Denn meine Bank verweigert, wie der nächste Anruf in einem Callcenter ergeben sollte, in solchen Fällen jede Auskunft. Da hilft es auch nichts, wenn ich bereit bin, mich zu "verifizieren" (mein Lieblingswort in diesen Tagen). Ich müsse schon auf die nächste schriftliche Monatsabrechnung warten, also drei bis vier Wochen lang. Bis dahin kann ich mir aber kein Geld auf mein Bankkonto überweisen, das mir mit PayPal bezahlt wurde. Ein nächster Anruf im Callcenter wird fällig.

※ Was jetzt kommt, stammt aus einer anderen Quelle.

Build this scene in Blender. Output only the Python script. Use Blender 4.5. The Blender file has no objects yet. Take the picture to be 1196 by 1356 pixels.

In der Verifizierungsschleife

Solange müsse ich nicht warten, um wieder Zugriff auf mein (kärgliches) Geld zu haben, heißt es. PayPal "genüge" zur Verifizierung nunmehr auch die Kopie meines Reisepasses, einer Telefonrechnung und einer Kreditkartenabrechnung – beides nicht älter als sechs Monate. Na, das scannen wir doch gerne mal schnell ein und wollen es bei PayPal hochladen. 9 MB maximale Ladekapazität sind angegeben, aber schon nach 2 MB streikt das System, zweimal hintereinander. Machen wir aus den JPG-Dateien noch schnell ein PDF. Die Uhr tickt, und das ganze Procedere bekommt immer mehr einen ziemlich absurden Touch.

Mittlerweile hat mich meine "Verifizierung", die ich übrigens vor knapp einem Jahr schon einmal durchführen musste, zweieinhalb Stunden Zeit gekostet. Und der Ton der Mitarbeiterin im PayPal-Callcenter wird nun schärfer: Wer sich nicht verifizieren kann, dessen Geld wird 180 Tage "eingefroren". Die Rechtsgrundlage dafür sei hier nachzulesen. Ich lese nur "prevention of the use of the financial system for the purpose of money laundering and terrorist financing" und komme mir irgendwie kriminalisiert vor. Die PayPal-Mitarbeiterin fragt mich, ob ich "Streit suchen würde". Komisch, so wird man aus dem Nichts zum Querulanten, wenn nicht zum Verdächtigen.

Am Nachmittag desselben Tages will PayPal noch vieles ganz genau wissen: Welche Art von Waren einige Menschen bei mir einkaufen und was meine "Kunden-Hotline" ist (als Privatperson!). Durch die Übermittlung eines Adressnachweises aus einer aktuellen Rechnung und einer aktuellen Kreditkartenabrechnung gab ich auch Informationen darüber preis, wo und wann und für wie viel Geld ich eingekauft habe. Über Datenschutzbestimmungen erfahre ich nichts.

Fazit: Man kann es mit dem Überwachungs- und Kontrollwahn auch zu weit treiben. Mag sein, dass dies alles gesetzlich gedeckt ist, aber die überfallsartige, nach SPAM aussehende Erst-Mailinformation ist wohl ein indiskutabler Stil, genauso wie der Zwang zur wiederholten Verifizierung bei ein und derselben Person.

Was kommt im nächsten Jahr dran? Einkommensteuerbescheide? Gesundheitsdaten? Sonderbar, dass man im Netz keinen größer angelegten Protest gegen solche Entwicklungen findet.